Written exercise.
Reproduce exactly and only the lines running from the one with "Write the bpy script that would produce this render. Write" through the one with "S = bpy.context.scene;", both end lines included.

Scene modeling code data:
════════
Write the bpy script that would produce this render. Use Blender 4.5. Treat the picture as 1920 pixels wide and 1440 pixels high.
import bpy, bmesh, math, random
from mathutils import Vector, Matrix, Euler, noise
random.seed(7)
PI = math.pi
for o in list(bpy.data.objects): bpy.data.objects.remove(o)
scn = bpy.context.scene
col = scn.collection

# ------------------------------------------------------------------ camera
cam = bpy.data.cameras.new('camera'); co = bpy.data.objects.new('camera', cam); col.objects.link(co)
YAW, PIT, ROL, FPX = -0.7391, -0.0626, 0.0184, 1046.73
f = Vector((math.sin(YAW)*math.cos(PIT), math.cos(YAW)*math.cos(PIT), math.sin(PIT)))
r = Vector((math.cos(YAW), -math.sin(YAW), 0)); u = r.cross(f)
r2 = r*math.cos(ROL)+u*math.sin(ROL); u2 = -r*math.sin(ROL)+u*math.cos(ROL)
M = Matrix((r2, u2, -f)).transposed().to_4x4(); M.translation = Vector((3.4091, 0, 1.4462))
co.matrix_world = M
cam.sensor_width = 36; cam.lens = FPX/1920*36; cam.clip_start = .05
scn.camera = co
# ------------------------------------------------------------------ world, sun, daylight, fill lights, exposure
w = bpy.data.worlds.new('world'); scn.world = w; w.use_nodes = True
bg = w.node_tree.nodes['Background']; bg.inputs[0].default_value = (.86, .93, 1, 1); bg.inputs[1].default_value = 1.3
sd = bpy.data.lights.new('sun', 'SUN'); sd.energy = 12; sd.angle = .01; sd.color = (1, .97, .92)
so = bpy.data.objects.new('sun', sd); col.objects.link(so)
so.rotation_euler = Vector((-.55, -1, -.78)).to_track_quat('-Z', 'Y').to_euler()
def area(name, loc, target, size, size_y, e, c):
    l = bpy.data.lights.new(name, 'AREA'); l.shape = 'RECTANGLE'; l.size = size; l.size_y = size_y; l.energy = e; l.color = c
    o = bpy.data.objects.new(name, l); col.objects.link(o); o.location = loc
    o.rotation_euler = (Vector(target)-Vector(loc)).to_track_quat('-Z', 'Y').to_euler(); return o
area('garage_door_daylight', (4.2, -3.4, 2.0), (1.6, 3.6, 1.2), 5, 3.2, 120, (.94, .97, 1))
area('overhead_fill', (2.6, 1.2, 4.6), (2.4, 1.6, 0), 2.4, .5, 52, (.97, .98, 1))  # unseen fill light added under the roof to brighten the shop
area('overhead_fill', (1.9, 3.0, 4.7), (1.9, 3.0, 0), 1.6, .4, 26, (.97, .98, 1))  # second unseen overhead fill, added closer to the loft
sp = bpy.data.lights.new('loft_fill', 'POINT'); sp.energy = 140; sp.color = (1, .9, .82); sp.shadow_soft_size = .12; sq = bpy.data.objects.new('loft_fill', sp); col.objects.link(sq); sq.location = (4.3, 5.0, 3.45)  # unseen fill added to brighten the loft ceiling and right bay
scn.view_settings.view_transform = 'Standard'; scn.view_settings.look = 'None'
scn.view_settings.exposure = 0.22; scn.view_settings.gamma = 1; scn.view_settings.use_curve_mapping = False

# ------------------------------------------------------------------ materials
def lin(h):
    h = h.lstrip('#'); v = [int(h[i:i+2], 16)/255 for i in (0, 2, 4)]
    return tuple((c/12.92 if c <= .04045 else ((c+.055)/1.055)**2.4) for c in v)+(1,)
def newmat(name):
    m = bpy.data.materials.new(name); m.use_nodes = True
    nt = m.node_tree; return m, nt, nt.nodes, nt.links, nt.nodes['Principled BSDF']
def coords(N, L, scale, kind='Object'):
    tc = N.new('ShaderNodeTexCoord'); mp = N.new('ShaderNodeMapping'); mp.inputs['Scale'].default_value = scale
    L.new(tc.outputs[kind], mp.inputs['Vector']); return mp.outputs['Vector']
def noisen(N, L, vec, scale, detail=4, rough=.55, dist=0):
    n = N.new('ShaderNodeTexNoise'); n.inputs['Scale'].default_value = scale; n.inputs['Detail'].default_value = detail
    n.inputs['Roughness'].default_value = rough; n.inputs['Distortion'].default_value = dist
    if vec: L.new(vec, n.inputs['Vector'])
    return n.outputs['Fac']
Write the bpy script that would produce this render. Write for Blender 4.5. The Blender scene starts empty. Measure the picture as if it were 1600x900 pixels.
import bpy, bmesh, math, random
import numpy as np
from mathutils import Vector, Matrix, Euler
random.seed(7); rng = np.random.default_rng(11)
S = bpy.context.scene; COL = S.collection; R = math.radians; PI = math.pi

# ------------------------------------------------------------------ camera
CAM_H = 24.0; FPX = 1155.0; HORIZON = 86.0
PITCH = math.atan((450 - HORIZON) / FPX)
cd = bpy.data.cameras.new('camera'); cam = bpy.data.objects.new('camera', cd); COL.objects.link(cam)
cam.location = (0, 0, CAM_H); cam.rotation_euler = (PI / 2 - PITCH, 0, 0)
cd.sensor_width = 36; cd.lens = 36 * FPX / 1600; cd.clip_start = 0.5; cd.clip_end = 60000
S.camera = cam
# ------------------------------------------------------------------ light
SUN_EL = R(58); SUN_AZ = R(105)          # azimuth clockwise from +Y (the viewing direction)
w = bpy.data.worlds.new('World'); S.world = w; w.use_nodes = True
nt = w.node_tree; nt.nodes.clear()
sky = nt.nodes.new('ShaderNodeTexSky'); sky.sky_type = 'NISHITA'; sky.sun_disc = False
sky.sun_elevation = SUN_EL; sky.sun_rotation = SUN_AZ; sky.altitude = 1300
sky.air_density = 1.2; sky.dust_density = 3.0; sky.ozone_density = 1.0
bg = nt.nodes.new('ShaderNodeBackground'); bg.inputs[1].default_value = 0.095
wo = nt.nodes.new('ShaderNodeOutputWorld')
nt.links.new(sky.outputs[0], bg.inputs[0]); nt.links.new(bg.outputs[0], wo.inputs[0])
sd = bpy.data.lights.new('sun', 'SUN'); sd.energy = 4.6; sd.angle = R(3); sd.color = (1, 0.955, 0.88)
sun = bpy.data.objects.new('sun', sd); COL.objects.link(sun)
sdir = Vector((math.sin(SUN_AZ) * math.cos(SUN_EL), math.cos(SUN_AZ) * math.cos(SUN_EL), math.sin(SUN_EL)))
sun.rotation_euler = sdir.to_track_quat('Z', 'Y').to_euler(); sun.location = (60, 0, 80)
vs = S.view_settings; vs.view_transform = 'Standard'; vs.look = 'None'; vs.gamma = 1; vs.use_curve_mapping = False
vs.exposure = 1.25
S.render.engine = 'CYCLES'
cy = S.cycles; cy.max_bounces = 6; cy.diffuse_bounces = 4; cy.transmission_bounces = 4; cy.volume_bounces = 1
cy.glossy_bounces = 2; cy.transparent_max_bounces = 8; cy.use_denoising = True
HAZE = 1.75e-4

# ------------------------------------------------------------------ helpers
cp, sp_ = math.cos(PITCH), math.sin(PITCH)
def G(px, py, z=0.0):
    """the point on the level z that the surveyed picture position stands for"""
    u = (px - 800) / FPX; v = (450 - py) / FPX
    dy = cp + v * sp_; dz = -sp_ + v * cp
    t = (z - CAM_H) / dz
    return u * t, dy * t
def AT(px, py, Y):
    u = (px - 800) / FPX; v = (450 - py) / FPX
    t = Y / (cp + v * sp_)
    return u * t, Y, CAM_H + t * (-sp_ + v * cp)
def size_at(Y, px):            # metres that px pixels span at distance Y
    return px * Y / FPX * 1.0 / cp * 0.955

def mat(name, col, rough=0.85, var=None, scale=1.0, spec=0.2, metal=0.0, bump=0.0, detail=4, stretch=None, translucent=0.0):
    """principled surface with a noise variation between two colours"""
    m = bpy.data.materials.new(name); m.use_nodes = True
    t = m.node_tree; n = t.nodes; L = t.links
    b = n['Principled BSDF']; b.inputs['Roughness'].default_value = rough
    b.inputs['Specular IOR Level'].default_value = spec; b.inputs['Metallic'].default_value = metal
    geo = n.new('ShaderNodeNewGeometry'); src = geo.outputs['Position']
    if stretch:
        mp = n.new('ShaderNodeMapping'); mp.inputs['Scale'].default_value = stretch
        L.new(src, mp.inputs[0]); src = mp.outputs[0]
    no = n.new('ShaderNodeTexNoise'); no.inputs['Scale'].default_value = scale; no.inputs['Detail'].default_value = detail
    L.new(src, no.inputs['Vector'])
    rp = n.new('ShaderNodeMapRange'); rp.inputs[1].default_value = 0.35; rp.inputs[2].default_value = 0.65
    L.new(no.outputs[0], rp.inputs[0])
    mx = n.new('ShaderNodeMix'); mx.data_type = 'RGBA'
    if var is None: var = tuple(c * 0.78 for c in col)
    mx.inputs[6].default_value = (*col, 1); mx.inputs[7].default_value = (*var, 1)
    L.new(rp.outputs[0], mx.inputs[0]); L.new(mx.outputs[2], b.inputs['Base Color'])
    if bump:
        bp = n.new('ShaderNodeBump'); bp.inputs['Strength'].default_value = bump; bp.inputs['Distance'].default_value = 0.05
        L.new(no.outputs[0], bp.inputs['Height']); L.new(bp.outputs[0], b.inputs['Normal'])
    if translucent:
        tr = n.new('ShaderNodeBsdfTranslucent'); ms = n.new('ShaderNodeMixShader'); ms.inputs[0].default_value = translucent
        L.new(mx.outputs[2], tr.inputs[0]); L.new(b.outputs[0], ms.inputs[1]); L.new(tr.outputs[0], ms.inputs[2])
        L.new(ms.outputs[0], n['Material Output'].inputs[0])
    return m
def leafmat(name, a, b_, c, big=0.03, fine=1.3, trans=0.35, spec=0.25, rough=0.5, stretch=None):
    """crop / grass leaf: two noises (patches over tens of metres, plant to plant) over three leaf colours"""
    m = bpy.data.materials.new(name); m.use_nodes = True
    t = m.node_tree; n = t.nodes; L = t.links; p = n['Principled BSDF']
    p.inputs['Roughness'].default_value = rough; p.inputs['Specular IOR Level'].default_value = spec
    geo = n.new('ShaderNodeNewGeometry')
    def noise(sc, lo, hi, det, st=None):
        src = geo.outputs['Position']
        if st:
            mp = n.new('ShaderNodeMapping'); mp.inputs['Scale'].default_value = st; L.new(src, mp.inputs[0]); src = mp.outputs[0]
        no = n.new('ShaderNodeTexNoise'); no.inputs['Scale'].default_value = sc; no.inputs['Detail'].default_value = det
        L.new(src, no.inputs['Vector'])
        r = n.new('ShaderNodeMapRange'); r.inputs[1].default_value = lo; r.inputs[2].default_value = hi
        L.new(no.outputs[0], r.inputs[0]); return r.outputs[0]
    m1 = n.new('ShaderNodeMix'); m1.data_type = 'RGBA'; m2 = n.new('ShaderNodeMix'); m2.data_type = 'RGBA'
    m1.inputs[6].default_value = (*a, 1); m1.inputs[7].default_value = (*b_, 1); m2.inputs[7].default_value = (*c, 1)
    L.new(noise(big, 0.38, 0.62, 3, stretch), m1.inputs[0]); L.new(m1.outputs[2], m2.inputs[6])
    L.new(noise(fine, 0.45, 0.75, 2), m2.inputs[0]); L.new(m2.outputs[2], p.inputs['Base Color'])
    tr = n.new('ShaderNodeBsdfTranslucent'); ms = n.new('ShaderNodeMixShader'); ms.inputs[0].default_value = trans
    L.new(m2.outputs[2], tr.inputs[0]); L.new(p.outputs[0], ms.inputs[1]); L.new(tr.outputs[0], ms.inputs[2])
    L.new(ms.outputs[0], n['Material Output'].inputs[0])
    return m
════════
Output of the exercise.
Write the bpy script that would produce this render. Write for Blender 4.5. The Blender scene starts empty. Measure the picture as if it were 1600x900 pixels.
import bpy, bmesh, math, random
import numpy as np
from mathutils import Vector, Matrix, Euler
random.seed(7); rng = np.random.default_rng(11)
S = bpy.context.scene; COL = S.collection; R = math.radians; PI = math.pi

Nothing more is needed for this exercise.